10 And he made in the most holy house two cherubim of sculpture work, and they overlaid them with gold.
In de ruimte van het Allerheiligste werden twee cherubs geplaatst van olijfhout, dat met goud overtrokken was.
11 And regarding the wings of the cherubim their length was twenty cubits; the wing of the one amounting to five cubits, reaching to the wall of the house: and the other wing of five cubits, reaching to the wing of the other cherub.
De vleugels der cherubs hadden een gezamenlijke lengte van twintig el. De ene, vijf el lange vleugel van den enen cherub raakte de wand van het gebouw; de andere, vijf el lange vleugel raakte de vleugel van den anderen cherub.
12 And the wing of the other cherub was five cubits, reaching to the wall of the house; and the other wing of five cubits was joined closely to the wing of the other cherub.
De ene, vijf el lange vleugel van den anderen cherub raakte eveneens de wand van het gebouw; de andere, vijf el lange vleugel raakte de vleugel van den eersten cherub.
13 The wings of these cherubim [as they were] spread out were twenty cubits: and they were standing on their feet, and their faces were inward.

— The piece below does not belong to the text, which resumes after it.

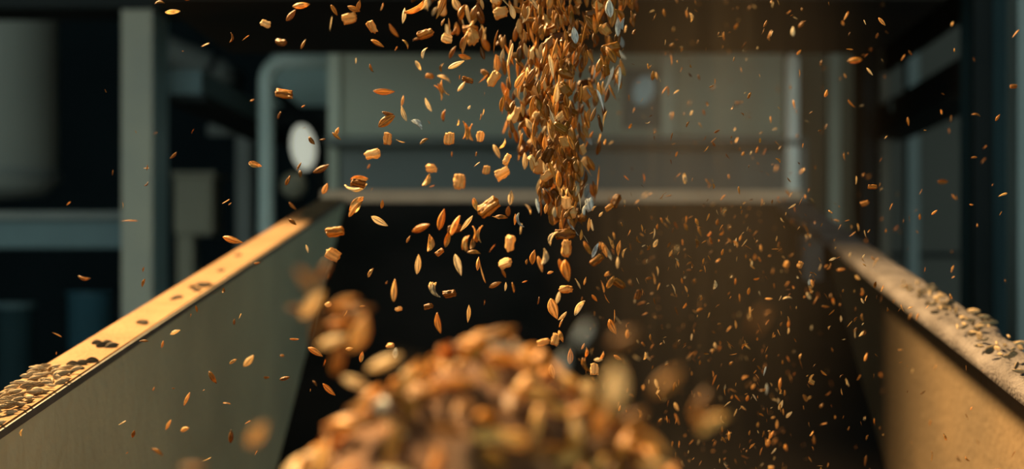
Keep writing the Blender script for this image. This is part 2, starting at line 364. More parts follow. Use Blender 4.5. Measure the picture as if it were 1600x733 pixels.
# ------------------------------------------------------------------ rear machine
t = empty('rear_machine', P(870, 200, 2.3), 'large grey green machine cabinet behind the chute, upper part overhanging the lower', 'machine'); t.location.z = 0
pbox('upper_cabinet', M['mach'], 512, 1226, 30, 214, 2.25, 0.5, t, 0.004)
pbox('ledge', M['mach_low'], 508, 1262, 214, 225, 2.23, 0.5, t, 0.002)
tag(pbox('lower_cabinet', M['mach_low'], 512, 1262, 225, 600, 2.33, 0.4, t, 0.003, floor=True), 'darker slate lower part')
tag(pbox('corner_trim', M['mach_strip'], 512, 531, 84, 213, 2.238, 0.012, t, 0.001), 'paler vertical trim at the left end')
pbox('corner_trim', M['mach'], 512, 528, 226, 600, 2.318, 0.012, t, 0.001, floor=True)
tag(pbox('seam_strip', M['mach_strip'], 1033, 1054, 84, 213, 2.24, 0.010, t, 0.001), 'paler vertical seam strip')
tag(pbox('inspection_window', M['mach_low'], 974, 1030, 108, 200, 2.243, 0.007, t, 0.001), 'dark inspection window')
w = t
g = ellipsoid('blob', M['blob'], P(1006, 141, 2.235), 0.017, 0.008, 0.024, t, 0.35); tag(g, 'pale blue faintly glowing gauge')
# pale post
t = empty('pale_pipe', P(1238, 290, 2.15), 'bright pale mint upright pipe with a rounded top behind the right rear corner', 'pipe'); t.location.z = 0
x = P(1238, 0, 2.15).x; zt = P(0, 84, 2.15).z
tube('pipe_body', M['pale_post'], [(x, 2.15, 0), (x, 2.15, zt - 0.009), (x, 2.15, zt - 0.004), (x, 2.15, zt)], 0.0102, t, 24, [1, 1, 0.8, 0.45])
tube('pipe_collar', M['mach_low'], [(x, 2.15, P(0, 228, 2.15).z), (x, 2.15, P(0, 219, 2.15).z)], 0.0125, t, 24)

# ------------------------------------------------------------------ background, right
t = tag(pbox('wall_panel', M['olive'], 1240, 1352, 20, 600, 2.95, 0.03, floor=True), 'dull olive sheet panel between the pale pipe and the dark pillar', 'panel')
def post(name, m, px0, px1, py0, Y, d, label, cat='post', cap=None):
    r = empty(name, P((px0 + px1) / 2, 400, Y), label, cat); r.location.z = 0
    pbox('post_body', m, px0, px1, py0, 600, Y, d, r, 0.002, floor=True)
    a, b = P(px0, 0, Y), P(px1, 0, Y)
    box('foot_plate', m, a.x - 0.02, b.x + 0.02, Y - 0.02, Y + d + 0.02, 0, 0.01, r, 0.001)
    return r
post('square_post', M['post_r'], 1294, 1314, 40, 2.5, 0.03, 'grey sage square post just right of the bright pale pipe')
post('dark_gap_infill', M['black'], 1346, 1376, -60, 2.6, 0.08, 'near black pillar for the dark gap between the sage post and the brown post', 'infill')  # black upright added to draw the dark gap between the posts
post('square_post', M['brown_post'], 1376, 1391, 60, 2.58, 0.03, 'dim brown narrow post right beside the black pillar')
post('square_post', M['slate_post'], 1418, 1437, 78, 2.62, 0.04, 'slate blue post crossed by the dark sloping beam')
t = empty('side_wall_panel', P(1480, 300, 3.0), 'dark slate sheet panel filling the gap left of the teal column', 'panel'); t.location.z = 0
pbox('panel_sheet', M['side_panel'], 1391, 1600, 10, 600, 2.95, 0.02, t, 0.001, floor=True)
pbox('panel_rail', M['black'], 1391, 1600, 395, 402, 2.94, 0.01, t, 0.001)
depth_beam('side_beam', M['housing'], 0.556, 0.60, CZ + 0.283, CZ + 0.333, 1.66, 2.62, 'dark sloping beam receding from the teal column to the slate post', M['black'])
depth_beam('side_beam', M['housing'], 0.560, 0.572, CZ + 0.390, CZ + 0.46, 1.66, 2.62, 'brown black topmost beam receding from the teal column at upper right')
t = empty('beam_joint', P(1404, 166, 2.5), 'round dark blue joint where the right sloping beam ends', 'joint')
tube('joint_barrel', M['slate_post'], [P(1404, 166, 2.48), P(1404, 166, 2.54)], 0.016, t)
tube('joint_arm', M['black'], [P(1404, 166, 2.54), P(1425, 164, 2.6)], 0.010, t, 10)
t = empty('steel_column', P(1560, 400, 1.6), 'wide deep teal column at the right edge', 'column'); t.location.z = 0
a, b = P(1522, 0, 1.6), P(1586, 0, 1.6)
box('column_face', M['teal_deep'], a.x, b.x, 1.60, 1.66, 0, 4.0, t, 0.002)
box('column_flange', M['black'], a.x - 0.004, a.x + 0.016, 1.585, 1.60, 0, 4.0, t, 0.001)
box('column_rib', M['teal_deep'], a.x + 0.016, a.x + 0.022, 1.58, 1.60, 0, 4.0, t, 0.001)
post('square_post', M['slate_post'], 1590, 1625, -200, 1.5, 0.04, 'slate post cut off by the right edge, beside the teal column')

# ------------------------------------------------------------------ grain shapes (unit length along Z)
def ring_body(prof, seg, shape, bend=0.0, twist=0.0):
    """prof: (t, radius) along z; shape(theta, t) scales the radius"""
    bm = bmesh.new(); rings = []
    for t, r in prof:
        ring = []
        for k in range(seg):
            th = 2 * math.pi * k / seg; x, y = shape(th, t)
            tw = twist * t; xx = x * r * math.cos(tw) - y * r * math.sin(tw); yy = x * r * math.sin(tw) + y * r * math.cos(tw)
            ring.append(bm.verts.new((xx + bend * (t * t - 0.12), yy, t)))
        rings.append(ring)
    for a, b in zip(rings, rings[1:]):
        for k in range(seg): bm.faces.new((a[k], a[(k + 1) % seg], b[(k + 1) % seg], b[k]))
    bm.faces.new(rings[0]); bm.faces.new(rings[-1][::-1])
    return bm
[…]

De vleugels van die cherubs hadden dus een vlucht van twintig el. De cherubs stonden recht overeind, met hun gelaat naar het Heilige gekeerd.
14 And he made the vail of blue, and purple, and crimson, and fine linen, and wrought thereon cherubim.
Ook liet hij een voorhangsel vervaardigen van purper en violet, karmozijn en byssus, waarin cherubs waren geweven.
15 And he made before the house two pillars of thirty and five cubits in length, and the capital that was on the top of each of them was five cubits.
Vóór het gebouw liet hij twee zuilen plaatsen van vijf en dertig el hoogte, met een kapiteel van vijf el op de top.
16 And he made chains in the debir; and [others which] he placed on the top of the pillars; and he made a hundred pomegranates, and placed them on the chains.
Hij liet er slingers als kransen voor maken, die op de top der zuilen werden aangebracht, en honderd granaatappels, die aan de slingers werden opgehangen.
17 And he set up the pillars in front of the temple, one on the right hand, and the other on the left; and he called the name of that on the right hand Jachin, and the name of that on the left Bo'az.
De zuilen liet hij aan de voorkant van het Heilige opstellen: een aan de rechter- en een aan de linkerkant. De ene noemde hij Jakin, de andere Bóaz.